Il convient à cet égard de rappeler que dans le droit actuel, en matière d’indemnisation :

– pour les licenciements sans cause réelle et sérieuse : les salarié.e.s de plus de deux ans d’ancienneté et ceux travaillant dans une entreprise de plus de 11 salarié.e.s bénéficient d’une indemnisation qui ne peut être inférieure aux salaires des 6 derniers mois (L. 1235-3) ; en revanche pour les salarié.e.s de moins de deux ans d’ancienneté et pour un licenciement opéré dans les entreprise de moins de 11 salarié.e.s, aucun minimum n’est prévu par la loi (l’indemnité de licenciement correspond au « préjudice subi », selon l’article L. 1235-5) ;

– pour les licenciements nuls, et notamment ceux intervenus en violation des dispositions relatives au harcèlement sexuel (victimes de harcèlement ou salarié.e.s ayant témoigné en leur faveur), la loi ne prévoit rien. La Cour de cassation a toutefois pallié ce manque en décidant, dans une jurisprudence constante, que le préjudice découlant d’un licenciement déclaré nul lorsque le/la salarié.e ne réintégrait pas l’entreprise, devait être indemnisé par une somme ne pouvant être inférieure aux salaires des six derniers mois, et ce, quels que soient le nombre de salarié.e.s dans l’entreprise et leur ancienneté (Cour de cassation, chambre sociale, 21 septembre 2005 et 6 octobre 2010). La Cour de cassation a donc institué une protection plus importante pour les salarié.e.s victimes d’un licenciement discriminatoire, et en toute logique, puisque ce sont les licenciements considérés comme les plus graves et les plus attentatoires à l’ordre public.
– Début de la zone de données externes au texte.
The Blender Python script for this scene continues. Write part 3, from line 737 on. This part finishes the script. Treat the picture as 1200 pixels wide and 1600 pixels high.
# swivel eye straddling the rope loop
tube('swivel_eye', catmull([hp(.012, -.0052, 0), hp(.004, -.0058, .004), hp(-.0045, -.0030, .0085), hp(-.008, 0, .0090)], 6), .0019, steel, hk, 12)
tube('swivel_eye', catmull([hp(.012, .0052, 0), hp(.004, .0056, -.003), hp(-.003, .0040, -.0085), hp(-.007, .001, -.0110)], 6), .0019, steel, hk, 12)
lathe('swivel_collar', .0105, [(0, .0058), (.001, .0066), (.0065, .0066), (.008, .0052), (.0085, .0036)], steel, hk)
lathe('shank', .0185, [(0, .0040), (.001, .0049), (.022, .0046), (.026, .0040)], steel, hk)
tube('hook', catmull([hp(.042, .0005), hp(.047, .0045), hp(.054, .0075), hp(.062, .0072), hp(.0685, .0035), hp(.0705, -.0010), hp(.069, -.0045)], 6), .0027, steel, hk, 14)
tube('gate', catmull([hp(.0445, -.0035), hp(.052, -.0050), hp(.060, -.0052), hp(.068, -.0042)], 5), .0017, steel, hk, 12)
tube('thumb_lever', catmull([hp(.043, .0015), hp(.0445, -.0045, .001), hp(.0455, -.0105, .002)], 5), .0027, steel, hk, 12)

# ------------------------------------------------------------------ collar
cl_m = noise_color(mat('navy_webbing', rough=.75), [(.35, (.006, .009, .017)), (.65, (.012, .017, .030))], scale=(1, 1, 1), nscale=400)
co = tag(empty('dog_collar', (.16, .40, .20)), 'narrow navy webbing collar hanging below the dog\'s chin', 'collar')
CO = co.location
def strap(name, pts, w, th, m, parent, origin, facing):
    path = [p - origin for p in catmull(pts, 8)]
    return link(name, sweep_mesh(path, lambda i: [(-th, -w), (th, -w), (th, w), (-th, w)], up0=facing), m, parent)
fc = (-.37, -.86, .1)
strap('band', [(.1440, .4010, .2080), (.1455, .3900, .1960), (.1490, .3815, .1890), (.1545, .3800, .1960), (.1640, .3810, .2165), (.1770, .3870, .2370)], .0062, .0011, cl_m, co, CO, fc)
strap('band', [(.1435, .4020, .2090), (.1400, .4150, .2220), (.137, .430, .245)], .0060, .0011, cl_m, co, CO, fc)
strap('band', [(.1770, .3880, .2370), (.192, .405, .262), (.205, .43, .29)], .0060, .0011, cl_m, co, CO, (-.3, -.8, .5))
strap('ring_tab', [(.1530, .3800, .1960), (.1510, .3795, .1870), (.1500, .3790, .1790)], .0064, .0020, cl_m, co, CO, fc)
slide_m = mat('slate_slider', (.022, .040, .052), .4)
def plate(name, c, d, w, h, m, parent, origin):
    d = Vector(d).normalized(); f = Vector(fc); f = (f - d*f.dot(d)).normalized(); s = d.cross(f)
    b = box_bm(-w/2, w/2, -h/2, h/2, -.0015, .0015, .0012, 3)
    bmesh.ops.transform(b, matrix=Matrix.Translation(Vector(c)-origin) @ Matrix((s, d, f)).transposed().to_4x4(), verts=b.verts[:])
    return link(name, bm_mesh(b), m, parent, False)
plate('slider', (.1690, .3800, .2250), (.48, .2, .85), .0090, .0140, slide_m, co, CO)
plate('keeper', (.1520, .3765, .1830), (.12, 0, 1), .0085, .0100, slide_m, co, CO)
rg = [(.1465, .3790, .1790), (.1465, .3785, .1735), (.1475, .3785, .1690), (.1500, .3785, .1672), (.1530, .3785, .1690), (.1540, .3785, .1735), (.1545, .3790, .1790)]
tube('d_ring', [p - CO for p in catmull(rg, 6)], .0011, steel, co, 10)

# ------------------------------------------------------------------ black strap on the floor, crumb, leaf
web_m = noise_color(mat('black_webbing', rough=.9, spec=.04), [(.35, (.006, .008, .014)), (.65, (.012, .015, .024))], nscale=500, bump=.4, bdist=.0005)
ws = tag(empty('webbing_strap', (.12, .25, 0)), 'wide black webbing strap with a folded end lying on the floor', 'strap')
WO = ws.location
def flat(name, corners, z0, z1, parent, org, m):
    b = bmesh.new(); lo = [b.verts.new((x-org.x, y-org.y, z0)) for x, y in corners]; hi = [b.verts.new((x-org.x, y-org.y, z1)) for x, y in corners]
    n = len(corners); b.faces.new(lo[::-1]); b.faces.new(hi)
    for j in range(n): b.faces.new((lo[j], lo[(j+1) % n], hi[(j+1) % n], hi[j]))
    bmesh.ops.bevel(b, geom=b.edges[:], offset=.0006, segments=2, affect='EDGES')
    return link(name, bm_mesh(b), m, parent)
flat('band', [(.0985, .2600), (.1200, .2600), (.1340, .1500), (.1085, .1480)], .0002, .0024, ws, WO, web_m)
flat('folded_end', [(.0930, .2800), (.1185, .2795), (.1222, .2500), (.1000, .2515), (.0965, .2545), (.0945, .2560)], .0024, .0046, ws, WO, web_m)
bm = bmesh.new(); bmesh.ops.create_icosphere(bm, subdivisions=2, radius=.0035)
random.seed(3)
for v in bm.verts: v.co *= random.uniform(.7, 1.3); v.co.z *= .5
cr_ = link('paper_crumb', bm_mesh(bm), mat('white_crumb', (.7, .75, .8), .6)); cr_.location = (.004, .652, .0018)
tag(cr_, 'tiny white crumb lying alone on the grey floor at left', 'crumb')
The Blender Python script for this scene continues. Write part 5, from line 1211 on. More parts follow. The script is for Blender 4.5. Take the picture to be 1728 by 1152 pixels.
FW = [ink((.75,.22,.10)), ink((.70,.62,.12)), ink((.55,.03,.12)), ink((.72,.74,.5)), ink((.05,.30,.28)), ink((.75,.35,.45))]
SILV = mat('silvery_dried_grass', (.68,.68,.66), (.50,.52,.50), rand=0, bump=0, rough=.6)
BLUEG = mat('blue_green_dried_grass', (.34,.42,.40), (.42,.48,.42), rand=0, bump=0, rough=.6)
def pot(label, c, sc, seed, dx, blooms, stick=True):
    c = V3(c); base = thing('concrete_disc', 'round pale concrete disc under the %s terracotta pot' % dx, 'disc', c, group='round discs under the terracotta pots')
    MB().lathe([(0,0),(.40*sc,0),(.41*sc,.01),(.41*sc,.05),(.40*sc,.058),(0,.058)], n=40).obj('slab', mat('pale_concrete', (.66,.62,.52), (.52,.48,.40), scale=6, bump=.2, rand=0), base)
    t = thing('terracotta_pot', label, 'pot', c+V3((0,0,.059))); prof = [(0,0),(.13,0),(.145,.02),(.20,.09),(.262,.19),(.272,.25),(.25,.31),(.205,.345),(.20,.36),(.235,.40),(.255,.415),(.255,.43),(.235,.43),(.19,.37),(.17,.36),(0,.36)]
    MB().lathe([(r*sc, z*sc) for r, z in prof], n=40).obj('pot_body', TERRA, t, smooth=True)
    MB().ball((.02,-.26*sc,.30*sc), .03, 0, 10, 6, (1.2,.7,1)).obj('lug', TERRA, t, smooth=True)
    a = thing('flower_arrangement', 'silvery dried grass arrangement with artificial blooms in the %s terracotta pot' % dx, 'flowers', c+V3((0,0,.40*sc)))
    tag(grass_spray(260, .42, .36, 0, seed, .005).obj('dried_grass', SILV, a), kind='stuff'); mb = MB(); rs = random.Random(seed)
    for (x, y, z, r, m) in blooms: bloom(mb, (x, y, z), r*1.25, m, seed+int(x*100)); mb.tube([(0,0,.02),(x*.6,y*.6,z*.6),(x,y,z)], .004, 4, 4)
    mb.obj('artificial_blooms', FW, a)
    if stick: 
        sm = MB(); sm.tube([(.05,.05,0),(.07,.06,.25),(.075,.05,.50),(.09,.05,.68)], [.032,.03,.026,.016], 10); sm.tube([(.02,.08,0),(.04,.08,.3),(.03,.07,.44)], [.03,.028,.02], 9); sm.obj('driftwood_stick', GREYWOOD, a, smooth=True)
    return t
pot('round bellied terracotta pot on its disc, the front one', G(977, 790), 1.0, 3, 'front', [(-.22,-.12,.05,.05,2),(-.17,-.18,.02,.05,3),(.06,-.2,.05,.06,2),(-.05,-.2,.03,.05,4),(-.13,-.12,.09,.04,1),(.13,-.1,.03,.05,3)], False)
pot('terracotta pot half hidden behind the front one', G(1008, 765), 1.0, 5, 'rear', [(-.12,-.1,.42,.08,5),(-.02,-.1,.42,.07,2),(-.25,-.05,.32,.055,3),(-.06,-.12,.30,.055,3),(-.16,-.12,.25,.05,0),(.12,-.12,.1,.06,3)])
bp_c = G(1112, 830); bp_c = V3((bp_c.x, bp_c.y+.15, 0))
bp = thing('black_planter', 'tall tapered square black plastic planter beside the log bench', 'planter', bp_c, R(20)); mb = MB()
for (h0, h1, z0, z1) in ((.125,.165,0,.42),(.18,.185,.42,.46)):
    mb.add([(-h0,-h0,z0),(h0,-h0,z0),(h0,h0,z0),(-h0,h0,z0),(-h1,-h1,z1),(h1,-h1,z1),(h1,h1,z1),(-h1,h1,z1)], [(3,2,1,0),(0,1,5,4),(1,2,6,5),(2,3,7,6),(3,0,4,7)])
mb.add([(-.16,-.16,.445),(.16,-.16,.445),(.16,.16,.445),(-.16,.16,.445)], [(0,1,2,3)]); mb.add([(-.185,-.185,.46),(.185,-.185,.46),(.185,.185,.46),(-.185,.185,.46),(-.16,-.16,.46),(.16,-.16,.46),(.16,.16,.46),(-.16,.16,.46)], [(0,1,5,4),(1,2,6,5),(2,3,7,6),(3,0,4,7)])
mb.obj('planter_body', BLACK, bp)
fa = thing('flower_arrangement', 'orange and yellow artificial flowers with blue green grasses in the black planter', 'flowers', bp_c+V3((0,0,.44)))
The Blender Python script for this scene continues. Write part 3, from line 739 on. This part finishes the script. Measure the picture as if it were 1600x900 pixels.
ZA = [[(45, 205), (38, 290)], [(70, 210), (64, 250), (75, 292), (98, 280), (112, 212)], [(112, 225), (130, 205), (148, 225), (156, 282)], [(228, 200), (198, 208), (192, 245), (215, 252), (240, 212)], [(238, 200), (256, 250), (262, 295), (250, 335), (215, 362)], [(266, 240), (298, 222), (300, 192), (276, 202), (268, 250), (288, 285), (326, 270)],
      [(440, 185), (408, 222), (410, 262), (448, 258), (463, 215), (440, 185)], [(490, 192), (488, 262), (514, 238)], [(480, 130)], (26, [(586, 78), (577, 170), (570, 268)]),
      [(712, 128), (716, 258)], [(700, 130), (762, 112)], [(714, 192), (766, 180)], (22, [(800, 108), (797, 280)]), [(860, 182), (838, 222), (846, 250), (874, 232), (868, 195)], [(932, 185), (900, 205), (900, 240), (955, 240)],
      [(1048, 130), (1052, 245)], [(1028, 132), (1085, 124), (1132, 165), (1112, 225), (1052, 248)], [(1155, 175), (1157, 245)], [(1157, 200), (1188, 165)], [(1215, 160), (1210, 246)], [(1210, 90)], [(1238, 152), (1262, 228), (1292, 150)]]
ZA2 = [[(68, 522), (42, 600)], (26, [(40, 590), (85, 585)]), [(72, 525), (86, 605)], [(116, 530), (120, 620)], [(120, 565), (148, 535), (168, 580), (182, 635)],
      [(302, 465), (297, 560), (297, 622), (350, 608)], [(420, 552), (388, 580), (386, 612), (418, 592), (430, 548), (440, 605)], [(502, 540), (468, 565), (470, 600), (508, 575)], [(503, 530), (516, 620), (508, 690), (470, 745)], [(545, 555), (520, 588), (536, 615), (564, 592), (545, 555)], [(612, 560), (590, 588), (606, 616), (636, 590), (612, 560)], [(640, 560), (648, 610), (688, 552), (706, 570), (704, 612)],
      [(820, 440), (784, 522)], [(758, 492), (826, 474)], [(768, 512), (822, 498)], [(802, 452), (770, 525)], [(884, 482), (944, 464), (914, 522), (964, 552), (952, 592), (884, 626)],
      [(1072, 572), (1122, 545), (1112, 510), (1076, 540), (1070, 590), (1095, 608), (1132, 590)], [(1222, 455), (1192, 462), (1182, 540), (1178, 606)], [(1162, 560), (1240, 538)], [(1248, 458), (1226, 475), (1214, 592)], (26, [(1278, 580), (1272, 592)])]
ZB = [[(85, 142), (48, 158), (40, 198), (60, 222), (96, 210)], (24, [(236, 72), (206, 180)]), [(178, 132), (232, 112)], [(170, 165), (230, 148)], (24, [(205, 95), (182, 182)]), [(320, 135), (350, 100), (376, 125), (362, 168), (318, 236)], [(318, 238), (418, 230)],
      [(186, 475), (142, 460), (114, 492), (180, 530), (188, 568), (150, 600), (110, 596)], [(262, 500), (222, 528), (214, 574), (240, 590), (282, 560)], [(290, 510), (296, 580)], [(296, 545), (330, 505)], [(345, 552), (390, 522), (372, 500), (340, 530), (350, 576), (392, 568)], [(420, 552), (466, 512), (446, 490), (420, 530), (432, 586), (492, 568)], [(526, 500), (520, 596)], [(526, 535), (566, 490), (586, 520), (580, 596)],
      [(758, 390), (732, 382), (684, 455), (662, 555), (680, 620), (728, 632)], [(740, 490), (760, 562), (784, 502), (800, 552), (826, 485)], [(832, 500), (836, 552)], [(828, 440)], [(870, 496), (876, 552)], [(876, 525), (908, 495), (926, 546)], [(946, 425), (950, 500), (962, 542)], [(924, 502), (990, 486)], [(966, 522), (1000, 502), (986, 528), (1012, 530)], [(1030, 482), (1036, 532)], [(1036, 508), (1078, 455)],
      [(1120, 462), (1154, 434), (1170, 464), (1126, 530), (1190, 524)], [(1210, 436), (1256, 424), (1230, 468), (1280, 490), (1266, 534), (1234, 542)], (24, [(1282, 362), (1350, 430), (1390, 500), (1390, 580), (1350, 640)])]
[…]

Le présent amendement propose de rétablir cet article, avec une indemnité minimale correspondant aux salaires des « douze » derniers mois, et ce pour plusieurs raisons :

– d’une part, l’amendement présenté en commission reprenait à l’identique les dispositions qui avaient déjà été adoptées par le Parlement en 2014, avec le soutien du Gouvernement, dans le cadre de la loi pour l’égalité réelle entre les femmes et les hommes, et qui prévoyaient notamment une indemnité minimale correspondant aux douze mois de salaires (dispositions annulées ensuite par le Conseil constitutionnel mais uniquement pour des raisons liées à la procédure parlementaire) – autrement dit, le législateur avait déjà considéré que six mois n’étaient pas suffisants pour indemniser les salarié.e.s concerné.e.s – ; lors de son audition par la Délégation aux droits des femmes de l’Assemblée nationale en juin 2015, le Défenseur des droits avait d’ailleurs soutenu le rétablissement des dispositions prévues par cet article de la loi pour l’égalité réelle femmes-hommes ;

– d’autre part, le minimum actuel de six mois ne contraint pas les employeurs à mettre en place la prévention du harcèlement sexuel, alors qu’il s’agit d’une obligation légale (l’article L. 1153-5 du code du travail prévoit en effet que « L’employeur prend toutes dispositions nécessaires en vue de prévenir les faits de harcèlement sexuel, d’y mettre un terme et de les sanctionner ») ; or rares sont les entreprises françaises qui se conforment à ces dispositions : pour changer la donne, le risque pour les entreprises de se voir condamnées à des dommages et intérêts dissuasifs permettrait d’inciter plus efficacement au développement de politiques de prévention en entreprise ;

– enfin, comme l’a souligné à juste titre l’Association européenne contre les violences faites aux femmes au travail (AVFT), ce minimum de six mois ne répare pas le cataclysme que les violences sexuelles au travail ont provoqué dans la vie des victimes : atteintes à la santé, dislocation de la vie de famille, perte de chance de retrouver un emploi équivalent, ou même de retrouver un emploi, désocialisation, etc.